- _Exercise brief_
Reproduce precisely the lines between the start of the data below and the line with "sc.view_settings.view_transform='Standard'", both included.
# start of Recorded information
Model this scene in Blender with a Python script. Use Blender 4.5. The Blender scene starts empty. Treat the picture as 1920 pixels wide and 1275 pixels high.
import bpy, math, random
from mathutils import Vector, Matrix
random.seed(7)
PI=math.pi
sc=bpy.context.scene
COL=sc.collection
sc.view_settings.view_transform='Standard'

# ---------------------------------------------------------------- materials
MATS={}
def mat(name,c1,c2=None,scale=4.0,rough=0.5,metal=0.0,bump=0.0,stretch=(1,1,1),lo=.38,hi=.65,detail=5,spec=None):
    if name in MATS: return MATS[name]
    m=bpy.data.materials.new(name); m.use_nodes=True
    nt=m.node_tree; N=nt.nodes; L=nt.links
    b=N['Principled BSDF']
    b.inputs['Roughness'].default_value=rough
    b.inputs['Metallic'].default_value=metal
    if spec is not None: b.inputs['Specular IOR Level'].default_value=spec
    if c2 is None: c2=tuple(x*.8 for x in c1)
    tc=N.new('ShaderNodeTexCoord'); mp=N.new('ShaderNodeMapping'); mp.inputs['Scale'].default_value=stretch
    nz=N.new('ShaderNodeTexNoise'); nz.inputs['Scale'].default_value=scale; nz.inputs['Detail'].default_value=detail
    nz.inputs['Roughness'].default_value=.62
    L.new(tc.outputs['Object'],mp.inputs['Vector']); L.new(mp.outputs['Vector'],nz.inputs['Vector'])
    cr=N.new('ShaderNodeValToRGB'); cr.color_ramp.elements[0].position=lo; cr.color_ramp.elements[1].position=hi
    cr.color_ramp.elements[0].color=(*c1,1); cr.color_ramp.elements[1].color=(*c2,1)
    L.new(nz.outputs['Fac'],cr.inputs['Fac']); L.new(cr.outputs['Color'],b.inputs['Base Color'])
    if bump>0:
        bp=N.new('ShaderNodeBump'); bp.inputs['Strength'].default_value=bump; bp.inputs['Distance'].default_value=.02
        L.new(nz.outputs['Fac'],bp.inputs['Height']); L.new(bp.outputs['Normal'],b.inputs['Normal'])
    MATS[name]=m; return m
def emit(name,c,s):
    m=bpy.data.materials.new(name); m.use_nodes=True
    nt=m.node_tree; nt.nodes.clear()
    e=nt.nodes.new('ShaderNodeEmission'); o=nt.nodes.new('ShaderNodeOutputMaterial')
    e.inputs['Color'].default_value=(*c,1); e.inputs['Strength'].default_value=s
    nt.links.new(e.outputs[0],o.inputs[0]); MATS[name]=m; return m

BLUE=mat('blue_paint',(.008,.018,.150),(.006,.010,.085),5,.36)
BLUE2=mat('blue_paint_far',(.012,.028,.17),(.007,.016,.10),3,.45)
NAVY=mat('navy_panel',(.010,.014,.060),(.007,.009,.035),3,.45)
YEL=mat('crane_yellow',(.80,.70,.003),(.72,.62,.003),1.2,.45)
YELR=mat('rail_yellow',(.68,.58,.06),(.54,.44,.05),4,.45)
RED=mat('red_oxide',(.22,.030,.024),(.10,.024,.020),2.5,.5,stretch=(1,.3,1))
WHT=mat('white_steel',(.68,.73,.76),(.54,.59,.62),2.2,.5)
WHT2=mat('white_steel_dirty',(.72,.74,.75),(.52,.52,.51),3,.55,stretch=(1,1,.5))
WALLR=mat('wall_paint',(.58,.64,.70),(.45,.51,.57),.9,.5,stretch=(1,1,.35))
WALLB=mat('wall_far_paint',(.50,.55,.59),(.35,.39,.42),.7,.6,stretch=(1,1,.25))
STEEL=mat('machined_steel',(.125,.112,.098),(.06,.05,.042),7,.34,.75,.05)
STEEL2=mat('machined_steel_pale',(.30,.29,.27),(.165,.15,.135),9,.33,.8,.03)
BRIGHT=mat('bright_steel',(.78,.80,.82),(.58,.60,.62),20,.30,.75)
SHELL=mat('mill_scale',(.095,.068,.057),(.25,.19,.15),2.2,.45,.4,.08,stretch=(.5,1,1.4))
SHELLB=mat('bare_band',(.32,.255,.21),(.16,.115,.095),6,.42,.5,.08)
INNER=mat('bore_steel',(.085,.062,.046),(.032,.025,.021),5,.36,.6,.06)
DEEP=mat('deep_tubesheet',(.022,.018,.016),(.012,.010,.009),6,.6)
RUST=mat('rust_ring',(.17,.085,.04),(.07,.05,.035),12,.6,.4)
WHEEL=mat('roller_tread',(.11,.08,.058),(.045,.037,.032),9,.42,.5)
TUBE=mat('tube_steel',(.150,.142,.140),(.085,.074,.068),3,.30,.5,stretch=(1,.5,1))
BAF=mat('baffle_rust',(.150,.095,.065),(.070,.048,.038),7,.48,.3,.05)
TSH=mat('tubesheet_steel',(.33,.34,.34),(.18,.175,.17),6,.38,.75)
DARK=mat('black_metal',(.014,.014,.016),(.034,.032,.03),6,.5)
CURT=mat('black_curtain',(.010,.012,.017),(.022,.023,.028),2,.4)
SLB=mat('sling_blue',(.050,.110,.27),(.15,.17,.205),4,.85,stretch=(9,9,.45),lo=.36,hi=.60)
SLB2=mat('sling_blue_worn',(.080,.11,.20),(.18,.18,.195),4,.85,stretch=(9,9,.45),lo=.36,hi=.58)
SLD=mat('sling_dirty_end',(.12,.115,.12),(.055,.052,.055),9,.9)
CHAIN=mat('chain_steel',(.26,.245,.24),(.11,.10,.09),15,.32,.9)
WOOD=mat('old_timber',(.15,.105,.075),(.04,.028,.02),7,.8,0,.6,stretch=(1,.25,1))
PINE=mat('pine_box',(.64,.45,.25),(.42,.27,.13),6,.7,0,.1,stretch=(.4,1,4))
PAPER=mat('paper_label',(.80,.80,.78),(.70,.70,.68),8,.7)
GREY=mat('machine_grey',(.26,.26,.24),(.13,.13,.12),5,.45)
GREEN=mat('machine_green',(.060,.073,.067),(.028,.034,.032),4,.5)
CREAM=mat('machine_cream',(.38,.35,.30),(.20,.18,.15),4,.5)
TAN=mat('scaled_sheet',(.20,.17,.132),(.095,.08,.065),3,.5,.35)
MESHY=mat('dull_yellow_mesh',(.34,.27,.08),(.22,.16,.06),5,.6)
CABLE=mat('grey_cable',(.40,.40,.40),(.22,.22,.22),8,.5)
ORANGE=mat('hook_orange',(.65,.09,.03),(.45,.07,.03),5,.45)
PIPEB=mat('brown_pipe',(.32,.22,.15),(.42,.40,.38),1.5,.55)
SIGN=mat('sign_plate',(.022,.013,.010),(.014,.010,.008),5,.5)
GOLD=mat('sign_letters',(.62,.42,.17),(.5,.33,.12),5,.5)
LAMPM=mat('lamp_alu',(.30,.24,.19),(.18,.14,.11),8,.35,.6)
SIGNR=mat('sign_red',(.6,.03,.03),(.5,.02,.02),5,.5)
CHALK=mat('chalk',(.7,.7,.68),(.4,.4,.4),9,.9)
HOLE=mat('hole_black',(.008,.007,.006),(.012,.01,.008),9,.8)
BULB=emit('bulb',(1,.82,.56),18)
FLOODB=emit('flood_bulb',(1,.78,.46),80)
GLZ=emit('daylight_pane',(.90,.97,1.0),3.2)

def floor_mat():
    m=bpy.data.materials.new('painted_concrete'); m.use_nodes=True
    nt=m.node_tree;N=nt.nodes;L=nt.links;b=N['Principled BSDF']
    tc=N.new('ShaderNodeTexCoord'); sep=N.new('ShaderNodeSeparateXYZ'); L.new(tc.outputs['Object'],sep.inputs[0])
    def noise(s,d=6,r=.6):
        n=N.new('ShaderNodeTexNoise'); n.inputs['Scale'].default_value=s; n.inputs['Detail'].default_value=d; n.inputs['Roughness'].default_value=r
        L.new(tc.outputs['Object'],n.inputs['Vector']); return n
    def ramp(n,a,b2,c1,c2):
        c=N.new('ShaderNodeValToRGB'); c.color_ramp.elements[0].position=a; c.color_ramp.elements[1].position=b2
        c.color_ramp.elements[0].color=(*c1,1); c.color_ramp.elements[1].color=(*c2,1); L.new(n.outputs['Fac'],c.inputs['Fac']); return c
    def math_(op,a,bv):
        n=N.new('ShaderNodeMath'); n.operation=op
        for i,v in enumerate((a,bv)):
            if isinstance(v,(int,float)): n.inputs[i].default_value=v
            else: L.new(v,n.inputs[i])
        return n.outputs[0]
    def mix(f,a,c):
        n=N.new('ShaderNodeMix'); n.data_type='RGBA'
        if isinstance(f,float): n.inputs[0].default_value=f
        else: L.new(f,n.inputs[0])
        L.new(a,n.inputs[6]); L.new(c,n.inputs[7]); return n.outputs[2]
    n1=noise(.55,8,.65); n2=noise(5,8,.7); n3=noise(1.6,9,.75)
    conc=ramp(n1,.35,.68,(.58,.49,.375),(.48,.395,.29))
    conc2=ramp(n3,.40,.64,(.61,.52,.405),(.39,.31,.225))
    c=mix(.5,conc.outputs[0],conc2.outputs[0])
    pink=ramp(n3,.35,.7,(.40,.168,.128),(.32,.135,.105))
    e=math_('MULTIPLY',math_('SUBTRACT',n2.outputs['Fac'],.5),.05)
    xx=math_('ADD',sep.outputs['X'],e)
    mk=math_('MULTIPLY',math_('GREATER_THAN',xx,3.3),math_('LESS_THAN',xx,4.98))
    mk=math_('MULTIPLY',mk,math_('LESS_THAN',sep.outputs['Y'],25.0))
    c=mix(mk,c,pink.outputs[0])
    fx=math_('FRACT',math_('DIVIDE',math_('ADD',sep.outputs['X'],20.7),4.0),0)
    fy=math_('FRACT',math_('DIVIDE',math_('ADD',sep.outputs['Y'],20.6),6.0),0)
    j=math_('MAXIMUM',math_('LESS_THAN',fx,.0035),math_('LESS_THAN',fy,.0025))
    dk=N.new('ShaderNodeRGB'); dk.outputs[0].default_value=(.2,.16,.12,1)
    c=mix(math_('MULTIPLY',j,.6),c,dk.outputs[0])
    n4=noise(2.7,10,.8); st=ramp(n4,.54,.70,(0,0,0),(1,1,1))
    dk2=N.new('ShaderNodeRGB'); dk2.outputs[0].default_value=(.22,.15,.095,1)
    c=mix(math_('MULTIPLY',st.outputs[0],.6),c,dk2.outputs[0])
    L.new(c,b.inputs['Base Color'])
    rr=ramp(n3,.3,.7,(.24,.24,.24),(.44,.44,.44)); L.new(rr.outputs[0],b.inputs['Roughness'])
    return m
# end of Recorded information
- _Exercise response_
Model this scene in Blender with a Python script. Use Blender 4.5. The Blender scene starts empty. Treat the picture as 1920 pixels wide and 1275 pixels high.
import bpy, math, random
from mathutils import Vector, Matrix
random.seed(7)
PI=math.pi
sc=bpy.context.scene
COL=sc.collection
sc.view_settings.view_transform='Standard'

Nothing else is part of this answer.